Thursday, April 11, 2013

The Creative Tug of War

I am squandering time. Wasting my life staring at headless pictures in the Library of Congress archives. (Did you know you can access them ALL on line now. I may never get off the keyboard...). Lolling about, intoxicated with dogs and coffee and Aves Apoxy Clay. I even have a commission and I can't seem to finish it. It hurts to just let it sit there. I did the exterior a la DeMeng - plastered it, antiqued it, white washed it, then layered my dark, dank colors over the top. It looks terrific.  But I also have to do the interior. And that's where I am stuck. I used to offer up a clean, simple interior. A picture of the saint aligned with the spirit. Some silk flowers, maybe a rosary or a holy card.

It's a Gede shrine. You'd think I could knock this out of the park. I mean, really - purple and black. A couple skulls, a St. Gerard chromo and there ya go. So simple.

Not. It's Michael DeMeng's fault. His damn classes have cranked up my fire and now I can't help but make bizarre things. My aesthetic has changed completely. The Ghede stepped in and they are leaving a trail of cigar ashes, empty rum bottles and dirty socks. My muse has departed, leaving her panties behind on her walk of shame out of the house. I am spending all my time cleaning up after the Ghede. They are like bad house guests after a frat hazing - stinky, smelly and lazy. That's me - without the stinky, smelly part.

DeMeng has inspired me to collect tchotkes to glue all over my stuff. But my aesthetic comes out, regardless.  My work is all spiritually oriented. I make saint statues - but they don't look like anything the Catholic church has in their archives; in fact, I am pretty sure they exorcise what falls out of my head these days. This one is my interpretation of St. George and his dragon: it's Ave Apoxy Clay over a Pez dispenser (Michael's idea, not mine, though I love his warped sense of art.)

And I find the most appropriate things in the most inappropriate places. I was digging through a bin of broken toys yesterday at the thrift store, my cart full of things like bent candle sticks, broken clock cases, dirty baby dolls and a bag of barbie heads. A nice older woman heard me giggling over the bag of barbie heads and asked what I was doing with them. I looked up from my deranged place of creativity and said,"Shrunken head memorial!" She skittered away, fear framing her face. I shrugged and went back to digging. My inner Demon is having a field day.

The wall of inspiration behind me now looks like a Victorian Cabinet of Curiosities. Baby doll faces stare blankly at me from assorted containers. Dinosaur glow-in-the-dark bones await resurrection as chest pieces on Pez Containers. I've become that kid tearing wings off flies, only I do it to angels and cherbs. God will be sending his fiery Seraphim after me soon.
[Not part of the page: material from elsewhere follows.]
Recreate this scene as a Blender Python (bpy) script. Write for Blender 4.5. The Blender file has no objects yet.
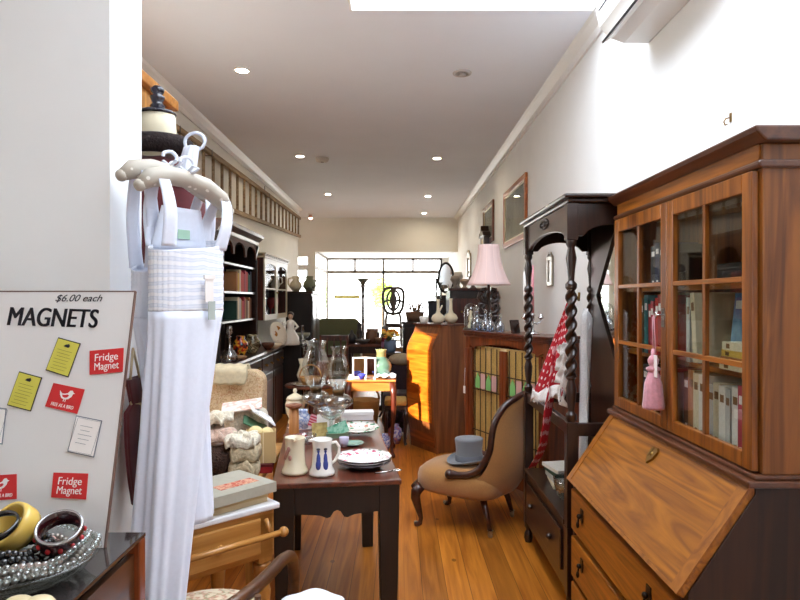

I am painting on anything and everything I can lay my hands on. This is a new world for me - I was trained as a sculptor and ceramic artist. I mean it when I say I am painting like a drunk monkey. Or Van Gogh on a binge. I just reordered some of my paints in 24 oz sizes. A freakin' QUART of paint for god's sake. Don bought me a wonderful collection of brushes and I giggled over them, giddy to begin destroying them by painting the Aves apoxy clay onto the paper tomb I am building for Gede. Back to the Gede shrine. It needs...something, but I don't know what just yet.

I used to make these shrines by the dozen. They looked like this one below -- sort of Disney-esque, a little too graphic. I was a designer, doing sets and big film backgrounds. You'd be really surprised to see how much bad art is done in the name of film making. Anyway, folks seemed to like them. I even did an entire temple of shrines for some Vodoun Gnostic dude in Istanbul, Turkey. His temple now houses some of the most bizarre shrines I ever did -- covered in real snake skins, leg bones of coyotes and vulture skulls. I was so creeped out by them, I never took pictures. I must have been high from the apoxy glue when I painted them. He loved them. I consider them a were a precursor to the work I am doing now.


I will find my way back to Gede. I just read Andrea Matus DeMeng's blog on her Justice piece. I so feel her pain. The shrine waits, leering at me from the work table. It's behind me, so I can write without looking. But it'll be there when I turn around. It's little cluster of Gede faces laughing at me, offering me their grins and grimaces.

Tomorrow I will start again. Right now, I think I'll look up circus freaks in the Library. Maybe that'll get my giddy up going.